Given data>
========================================================================

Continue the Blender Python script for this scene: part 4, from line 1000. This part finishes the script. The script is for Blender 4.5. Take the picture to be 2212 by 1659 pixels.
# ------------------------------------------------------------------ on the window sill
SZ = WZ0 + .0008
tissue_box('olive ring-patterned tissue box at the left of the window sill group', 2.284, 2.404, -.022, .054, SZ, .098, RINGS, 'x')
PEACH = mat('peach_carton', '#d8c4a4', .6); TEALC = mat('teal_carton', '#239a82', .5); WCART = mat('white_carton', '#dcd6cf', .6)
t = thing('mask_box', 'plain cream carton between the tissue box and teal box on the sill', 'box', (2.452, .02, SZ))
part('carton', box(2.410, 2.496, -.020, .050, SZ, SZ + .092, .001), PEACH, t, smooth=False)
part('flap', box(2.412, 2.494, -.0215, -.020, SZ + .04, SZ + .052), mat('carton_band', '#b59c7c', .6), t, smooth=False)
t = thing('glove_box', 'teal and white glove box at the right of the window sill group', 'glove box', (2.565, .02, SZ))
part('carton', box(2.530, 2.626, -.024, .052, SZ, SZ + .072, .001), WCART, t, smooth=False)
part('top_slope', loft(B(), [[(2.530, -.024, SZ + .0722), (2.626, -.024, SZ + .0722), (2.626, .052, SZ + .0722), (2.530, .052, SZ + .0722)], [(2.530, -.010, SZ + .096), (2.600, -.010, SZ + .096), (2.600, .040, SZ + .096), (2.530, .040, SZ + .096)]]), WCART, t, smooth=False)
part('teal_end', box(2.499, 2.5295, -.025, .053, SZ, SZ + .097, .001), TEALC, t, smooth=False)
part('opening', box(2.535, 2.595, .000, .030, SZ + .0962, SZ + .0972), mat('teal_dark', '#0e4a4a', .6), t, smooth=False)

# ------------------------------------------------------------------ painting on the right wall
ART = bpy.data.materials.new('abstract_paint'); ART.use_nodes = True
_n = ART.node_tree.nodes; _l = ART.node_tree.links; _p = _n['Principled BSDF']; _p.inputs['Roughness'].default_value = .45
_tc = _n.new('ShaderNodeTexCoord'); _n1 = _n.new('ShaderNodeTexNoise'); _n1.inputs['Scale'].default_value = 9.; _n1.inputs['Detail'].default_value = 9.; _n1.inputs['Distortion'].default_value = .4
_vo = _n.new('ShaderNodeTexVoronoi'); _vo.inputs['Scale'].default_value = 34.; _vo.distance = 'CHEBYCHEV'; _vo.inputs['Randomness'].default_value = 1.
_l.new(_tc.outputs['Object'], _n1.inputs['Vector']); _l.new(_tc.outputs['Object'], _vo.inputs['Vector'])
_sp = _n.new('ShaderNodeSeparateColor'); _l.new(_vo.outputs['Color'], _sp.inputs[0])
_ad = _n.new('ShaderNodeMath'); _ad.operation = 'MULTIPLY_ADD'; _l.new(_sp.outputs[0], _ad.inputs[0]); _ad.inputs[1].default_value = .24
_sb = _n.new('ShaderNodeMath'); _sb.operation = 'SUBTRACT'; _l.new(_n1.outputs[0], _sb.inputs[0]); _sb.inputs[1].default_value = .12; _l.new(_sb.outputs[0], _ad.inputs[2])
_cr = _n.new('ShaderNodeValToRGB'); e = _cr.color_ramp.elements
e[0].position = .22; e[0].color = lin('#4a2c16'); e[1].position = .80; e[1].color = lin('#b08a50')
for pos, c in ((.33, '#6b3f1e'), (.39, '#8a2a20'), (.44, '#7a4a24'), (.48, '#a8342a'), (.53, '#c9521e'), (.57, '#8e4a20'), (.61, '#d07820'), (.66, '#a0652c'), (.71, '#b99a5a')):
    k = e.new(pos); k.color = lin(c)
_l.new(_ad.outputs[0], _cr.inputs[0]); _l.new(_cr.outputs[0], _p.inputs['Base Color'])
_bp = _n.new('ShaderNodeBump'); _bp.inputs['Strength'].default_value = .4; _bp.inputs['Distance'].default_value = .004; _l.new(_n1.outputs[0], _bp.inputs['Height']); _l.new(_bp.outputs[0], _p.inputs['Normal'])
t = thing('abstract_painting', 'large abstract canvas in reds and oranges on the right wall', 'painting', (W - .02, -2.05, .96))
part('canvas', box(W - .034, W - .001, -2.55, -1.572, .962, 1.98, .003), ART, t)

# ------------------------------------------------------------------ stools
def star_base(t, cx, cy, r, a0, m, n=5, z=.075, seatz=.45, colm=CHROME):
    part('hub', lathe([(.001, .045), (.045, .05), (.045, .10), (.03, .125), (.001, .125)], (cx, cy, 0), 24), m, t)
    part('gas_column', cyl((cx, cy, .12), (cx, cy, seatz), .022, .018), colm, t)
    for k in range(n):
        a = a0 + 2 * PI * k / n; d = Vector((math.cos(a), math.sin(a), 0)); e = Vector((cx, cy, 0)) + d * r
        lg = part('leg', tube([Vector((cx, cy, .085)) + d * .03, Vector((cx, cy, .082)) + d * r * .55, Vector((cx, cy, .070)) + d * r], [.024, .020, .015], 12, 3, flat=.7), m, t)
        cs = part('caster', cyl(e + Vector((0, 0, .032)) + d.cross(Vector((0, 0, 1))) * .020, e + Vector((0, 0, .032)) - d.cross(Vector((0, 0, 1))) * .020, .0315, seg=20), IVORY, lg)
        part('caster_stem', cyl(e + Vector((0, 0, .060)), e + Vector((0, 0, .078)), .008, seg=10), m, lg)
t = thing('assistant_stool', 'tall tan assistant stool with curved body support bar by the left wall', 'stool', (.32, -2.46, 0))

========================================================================

Quote each line of the listing above exactly.

Result for this task>
Continue the Blender Python script for this scene: part 4, from line 1000. This part finishes the script. The script is for Blender 4.5. Take the picture to be 2212 by 1659 pixels.
# ------------------------------------------------------------------ on the window sill
SZ = WZ0 + .0008
tissue_box('olive ring-patterned tissue box at the left of the window sill group', 2.284, 2.404, -.022, .054, SZ, .098, RINGS, 'x')
PEACH = mat('peach_carton', '#d8c4a4', .6); TEALC = mat('teal_carton', '#239a82', .5); WCART = mat('white_carton', '#dcd6cf', .6)
t = thing('mask_box', 'plain cream carton between the tissue box and teal box on the sill', 'box', (2.452, .02, SZ))
part('carton', box(2.410, 2.496, -.020, .050, SZ, SZ + .092, .001), PEACH, t, smooth=False)
part('flap', box(2.412, 2.494, -.0215, -.020, SZ + .04, SZ + .052), mat('carton_band', '#b59c7c', .6), t, smooth=False)
t = thing('glove_box', 'teal and white glove box at the right of the window sill group', 'glove box', (2.565, .02, SZ))
part('carton', box(2.530, 2.626, -.024, .052, SZ, SZ + .072, .001), WCART, t, smooth=False)
part('top_slope', loft(B(), [[(2.530, -.024, SZ + .0722), (2.626, -.024, SZ + .0722), (2.626, .052, SZ + .0722), (2.530, .052, SZ + .0722)], [(2.530, -.010, SZ + .096), (2.600, -.010, SZ + .096), (2.600, .040, SZ + .096), (2.530, .040, SZ + .096)]]), WCART, t, smooth=False)
part('teal_end', box(2.499, 2.5295, -.025, .053, SZ, SZ + .097, .001), TEALC, t, smooth=False)
part('opening', box(2.535, 2.595, .000, .030, SZ + .0962, SZ + .0972), mat('teal_dark', '#0e4a4a', .6), t, smooth=False)

# ------------------------------------------------------------------ painting on the right wall
ART = bpy.data.materials.new('abstract_paint'); ART.use_nodes = True
_n = ART.node_tree.nodes; _l = ART.node_tree.links; _p = _n['Principled BSDF']; _p.inputs['Roughness'].default_value = .45
_tc = _n.new('ShaderNodeTexCoord'); _n1 = _n.new('ShaderNodeTexNoise'); _n1.inputs['Scale'].default_value = 9.; _n1.inputs['Detail'].default_value = 9.; _n1.inputs['Distortion'].default_value = .4
_vo = _n.new('ShaderNodeTexVoronoi'); _vo.inputs['Scale'].default_value = 34.; _vo.distance = 'CHEBYCHEV'; _vo.inputs['Randomness'].default_value = 1.
_l.new(_tc.outputs['Object'], _n1.inputs['Vector']); _l.new(_tc.outputs['Object'], _vo.inputs['Vector'])
_sp = _n.new('ShaderNodeSeparateColor'); _l.new(_vo.outputs['Color'], _sp.inputs[0])
_ad = _n.new('ShaderNodeMath'); _ad.operation = 'MULTIPLY_ADD'; _l.new(_sp.outputs[0], _ad.inputs[0]); _ad.inputs[1].default_value = .24
_sb = _n.new('ShaderNodeMath'); _sb.operation = 'SUBTRACT'; _l.new(_n1.outputs[0], _sb.inputs[0]); _sb.inputs[1].default_value = .12; _l.new(_sb.outputs[0], _ad.inputs[2])
_cr = _n.new('ShaderNodeValToRGB'); e = _cr.color_ramp.elements
e[0].position = .22; e[0].color = lin('#4a2c16'); e[1].position = .80; e[1].color = lin('#b08a50')
for pos, c in ((.33, '#6b3f1e'), (.39, '#8a2a20'), (.44, '#7a4a24'), (.48, '#a8342a'), (.53, '#c9521e'), (.57, '#8e4a20'), (.61, '#d07820'), (.66, '#a0652c'), (.71, '#b99a5a')):
    k = e.new(pos); k.color = lin(c)
_l.new(_ad.outputs[0], _cr.inputs[0]); _l.new(_cr.outputs[0], _p.inputs['Base Color'])
_bp = _n.new('ShaderNodeBump'); _bp.inputs['Strength'].default_value = .4; _bp.inputs['Distance'].default_value = .004; _l.new(_n1.outputs[0], _bp.inputs['Height']); _l.new(_bp.outputs[0], _p.inputs['Normal'])
t = thing('abstract_painting', 'large abstract canvas in reds and oranges on the right wall', 'painting', (W - .02, -2.05, .96))
part('canvas', box(W - .034, W - .001, -2.55, -1.572, .962, 1.98, .003), ART, t)

# ------------------------------------------------------------------ stools
def star_base(t, cx, cy, r, a0, m, n=5, z=.075, seatz=.45, colm=CHROME):
    part('hub', lathe([(.001, .045), (.045, .05), (.045, .10), (.03, .125), (.001, .125)], (cx, cy, 0), 24), m, t)
    part('gas_column', cyl((cx, cy, .12), (cx, cy, seatz), .022, .018), colm, t)
    for k in range(n):
        a = a0 + 2 * PI * k / n; d = Vector((math.cos(a), math.sin(a), 0)); e = Vector((cx, cy, 0)) + d * r
        lg = part('leg', tube([Vector((cx, cy, .085)) + d * .03, Vector((cx, cy, .082)) + d * r * .55, Vector((cx, cy, .070)) + d * r], [.024, .020, .015], 12, 3, flat=.7), m, t)
        cs = part('caster', cyl(e + Vector((0, 0, .032)) + d.cross(Vector((0, 0, 1))) * .020, e + Vector((0, 0, .032)) - d.cross(Vector((0, 0, 1))) * .020, .0315, seg=20), IVORY, lg)
        part('caster_stem', cyl(e + Vector((0, 0, .060)), e + Vector((0, 0, .078)), .008, seg=10), m, lg)
t = thing('assistant_stool', 'tall tan assistant stool with curved body support bar by the left wall', 'stool', (.32, -2.46, 0))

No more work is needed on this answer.